UALR researchers aid in effort to ID Native Americans who served in WWI; long-overdue medals sought for vets

Published: 5 December 2022

By Ryan Anderson
via the Arkansas Democrat-Gazette newspaper web site

Former Haskell Institute Students turned WWI soldiers, circa 1918

Former Haskell Institute Students turned WWI soldiers, circa 1918

Former Haskell Institute Students turned WWI soldiers, circa 1918

Sequoyah center working to right a historical wrong

Native American soldiers deserving of honors for their World War I service could soon receive those decorations thanks in part to work being done at the University of Arkansas at Little Rock’s Sequoyah National Research Center.

“Some of these [individuals] never got the recognition they deserved, and their families and relatives may not even know about their actions,” said Erin Fehr, an archivist and assistant director of Sequoyah National Research Center. “Bringing that valor to light is what it’s all about.”

Sequoyah National Research Center is partnering with the George S. Robb Centre for the Study of the Great War at Park University in Missouri, home of the Valor Medals Review Project and Task Force, as a team of researchers and historians are researching African American, Native American, Asian American, Jewish American and Hispanic American soldiers who served from 1914 to 1921, according to Angie Faller, news director at UALR.

To qualify for a review of what, if any, other medals they might be eligible for, the service member must have received a Distinguished Service Cross/Navy Cross and/or the French Croix de Guerre with Palm and/or been recommended for a Medal of Honor but downgraded. So far, more than 200 service members have qualified for review, including two dozen Native Americans.

In addition, Fehr said that in her research, she’s also discovered 14 Native American women served as nurses during the war. Her new “mission,” she said, is to “track down” all those names, and others, if necessary. “I feel there are probably more than 14, and this is a remarkable story nobody knows about.”

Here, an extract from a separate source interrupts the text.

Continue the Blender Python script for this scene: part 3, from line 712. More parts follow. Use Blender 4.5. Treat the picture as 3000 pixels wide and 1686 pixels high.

The Sequoyah National Research Center, which was originally created in 2005, aims to acquire and preserve the writings and ideas of Native North Americans by collecting the written word and art of Native Americans and creating a research atmosphere that invites indigenous peoples to make the Center an archival home for their creative work, according to the university. The collections there constitute the largest assemblage of Native American expression in the world, and the Center has been working to preserve the history of Native American soldiers who served in World War I for years, making it a felicitous choice for this project.

In 2017, when the Center put together a collection on Native American code talkers of World War I as part of the 100th anniversary of the U.S. entering the war, “we learned that many people don’t even know [Native Americans] fought in World War I,” Fehr said. That led to creating a record to document the “incredible” number who did serve.

From 2017 to 2019, Center employees created a website on American Indians and Alaska Natives in the war for the U.S. World War I Centennial Commission, as researchers sought to identify all of the estimated 12,000 Native Americans who served during World War I, according to Faller. The website, launched in January 2019, contained more than 6,000 names and has since been archived by the Library of Congress.